Africa and the Italian Trentino region are not so far from each other after all. This is confirmed by the mission by the Autonomous Province of Trento, headed by Sara Ferrari, the councillor for development cooperation, in Uganda on Sunday, giving way to a number of institutional visits and meetings. The mission will focus on the development cooperation projects promoted by ACAV and Euregio and also on the investment opportunities for Trentino-based companies and will travel to Uganda and South Sudan, two neighbouring but widely differing countries. Uganda and South Sudan mirror an African continent that, on the one hand, tries to play its development trump-card in an increasingly globalised world and, on the other hand, is still busy healing the wounds produced by wars, the worst of which is the refugee phenomenon. The mission’s first stop is in Kampala, where the agenda includes several institutional meetings with the Ambassador of Italy and of the EU, some ministers of the Ugandan Government (of the Interior, Foreign Affairs, Agriculture and Education), representatives of the local economic community and a visit to the “Scuola di Pace” diocesan missionary centre and to the Reception Home (health care sector) founded by Father Angelo. The Italian delegation will then go to the West Nile region in northern Uganda, one of the Country’s less developed areas. During the visit, mission members and local administrators will discuss the possible developments from a cooperation between different players: the Province, ACAV, the Ugandan Government and the European Union, and the priorities on which to take immediate action to start off a collaboration (governance, agricultural production, vocational training and the like).

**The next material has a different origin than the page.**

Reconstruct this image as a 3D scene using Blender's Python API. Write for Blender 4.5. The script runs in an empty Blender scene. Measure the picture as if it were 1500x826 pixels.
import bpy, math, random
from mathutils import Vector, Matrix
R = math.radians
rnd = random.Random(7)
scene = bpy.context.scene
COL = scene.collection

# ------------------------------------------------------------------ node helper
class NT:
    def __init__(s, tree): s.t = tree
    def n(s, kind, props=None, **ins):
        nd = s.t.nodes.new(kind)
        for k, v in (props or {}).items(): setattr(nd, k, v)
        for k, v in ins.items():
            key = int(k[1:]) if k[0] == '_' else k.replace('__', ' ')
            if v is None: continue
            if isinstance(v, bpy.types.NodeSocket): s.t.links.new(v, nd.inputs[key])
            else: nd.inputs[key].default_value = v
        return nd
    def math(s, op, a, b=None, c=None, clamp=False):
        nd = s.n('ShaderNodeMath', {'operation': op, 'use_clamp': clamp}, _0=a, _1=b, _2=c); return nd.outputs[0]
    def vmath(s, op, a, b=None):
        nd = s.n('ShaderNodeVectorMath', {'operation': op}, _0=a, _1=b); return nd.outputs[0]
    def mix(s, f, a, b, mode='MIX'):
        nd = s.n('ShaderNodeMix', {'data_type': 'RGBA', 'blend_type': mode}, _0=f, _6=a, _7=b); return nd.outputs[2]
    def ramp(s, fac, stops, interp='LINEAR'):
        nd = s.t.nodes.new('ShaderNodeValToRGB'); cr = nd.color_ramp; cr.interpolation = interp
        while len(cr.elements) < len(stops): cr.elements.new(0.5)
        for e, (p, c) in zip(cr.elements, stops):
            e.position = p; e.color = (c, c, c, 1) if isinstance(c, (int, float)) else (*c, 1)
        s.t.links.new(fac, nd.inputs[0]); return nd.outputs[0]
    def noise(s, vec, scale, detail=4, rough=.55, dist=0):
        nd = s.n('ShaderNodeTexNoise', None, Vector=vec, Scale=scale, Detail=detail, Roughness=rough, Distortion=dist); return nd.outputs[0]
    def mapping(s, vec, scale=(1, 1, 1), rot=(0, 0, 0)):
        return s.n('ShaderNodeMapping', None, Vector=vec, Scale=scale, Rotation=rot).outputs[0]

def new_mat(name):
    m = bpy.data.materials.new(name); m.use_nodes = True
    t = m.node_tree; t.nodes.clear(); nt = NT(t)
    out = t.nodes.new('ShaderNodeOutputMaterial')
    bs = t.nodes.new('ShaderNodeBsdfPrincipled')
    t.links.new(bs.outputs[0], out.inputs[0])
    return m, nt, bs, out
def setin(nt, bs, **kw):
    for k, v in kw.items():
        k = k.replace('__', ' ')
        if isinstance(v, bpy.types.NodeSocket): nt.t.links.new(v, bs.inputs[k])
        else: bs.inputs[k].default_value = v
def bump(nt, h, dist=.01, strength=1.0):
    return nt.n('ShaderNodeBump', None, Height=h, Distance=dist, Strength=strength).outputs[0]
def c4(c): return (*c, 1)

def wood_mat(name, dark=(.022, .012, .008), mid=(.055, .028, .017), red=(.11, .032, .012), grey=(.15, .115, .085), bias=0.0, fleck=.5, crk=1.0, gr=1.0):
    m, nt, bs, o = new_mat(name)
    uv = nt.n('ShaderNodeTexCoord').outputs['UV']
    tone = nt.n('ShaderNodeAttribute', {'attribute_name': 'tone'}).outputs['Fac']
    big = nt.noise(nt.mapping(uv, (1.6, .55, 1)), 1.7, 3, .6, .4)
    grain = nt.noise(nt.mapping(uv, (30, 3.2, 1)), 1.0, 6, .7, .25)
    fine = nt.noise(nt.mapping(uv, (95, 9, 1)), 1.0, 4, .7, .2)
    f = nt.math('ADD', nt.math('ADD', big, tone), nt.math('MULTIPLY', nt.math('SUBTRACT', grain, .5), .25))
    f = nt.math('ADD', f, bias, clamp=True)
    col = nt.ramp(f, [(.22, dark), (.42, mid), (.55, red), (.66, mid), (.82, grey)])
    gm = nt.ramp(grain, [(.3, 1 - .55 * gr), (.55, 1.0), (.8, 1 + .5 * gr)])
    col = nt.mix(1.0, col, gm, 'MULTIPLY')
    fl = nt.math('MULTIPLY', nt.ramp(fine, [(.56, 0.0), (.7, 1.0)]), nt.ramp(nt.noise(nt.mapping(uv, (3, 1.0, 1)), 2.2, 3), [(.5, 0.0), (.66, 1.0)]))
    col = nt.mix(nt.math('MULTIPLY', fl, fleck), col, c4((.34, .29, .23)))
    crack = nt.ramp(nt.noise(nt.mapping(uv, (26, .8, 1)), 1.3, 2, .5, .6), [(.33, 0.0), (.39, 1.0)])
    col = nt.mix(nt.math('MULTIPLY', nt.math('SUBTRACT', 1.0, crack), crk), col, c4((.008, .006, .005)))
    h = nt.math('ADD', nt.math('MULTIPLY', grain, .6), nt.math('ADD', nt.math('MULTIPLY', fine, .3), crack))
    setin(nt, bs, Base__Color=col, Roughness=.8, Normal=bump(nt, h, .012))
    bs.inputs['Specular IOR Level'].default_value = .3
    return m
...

Mission of the Autonomous Province of Trento
On the mission’s agenda is also a visit to the agricultural vocational school opened in 2010 in Jabar, near Koboko, where it intends to present curricula for food security, enhancing agricultural production and promoting income-generating agricultural activities. The delegation will subsequently travel by land to Morobo, in South Sudan, a region that among other things also hosts thousands of refugees from the neighbouring Democratic Republic of Congo, where they will visit an agricultural school and meet with the local authorities. Here too, the Trentino region’s cooperation intervention which began three years ago, is now configuring as a model to follow. Lastly, after the delegation’s return to the capital of Uganda, the mission will make a last stop in Masaka, in the south of Uganda, where Euregi is developing an articulate intervention programme. The philosophy underlying the Trentino province’s projects is to work in close collaboration with central and local administrations. The aim of offering technical support and adequate training is to facilitate capacity, competence and resource-building, which is necessary to autonomously launch social and economic development policies. The latest projects implemented by ACAV in Uganda include pilot initiatives of interest to international agencies and to the Ugandan Government. Small organisations like ACAV, which is deeply rooted at local level, can develop effective plans involving businesses, United Nations Agencies (such as UNHCR, the High Commissioner for Refugees), Italian and EU cooperation agencies and other NGOs. The main intervention sectors in Uganda and South Sudan (and also in the neighbouring Democratic Republic of Congo) are agriculture and cattle breeding, vocational training, water (well digging) and health (with the establishment/support of health districts) and upholding good governance.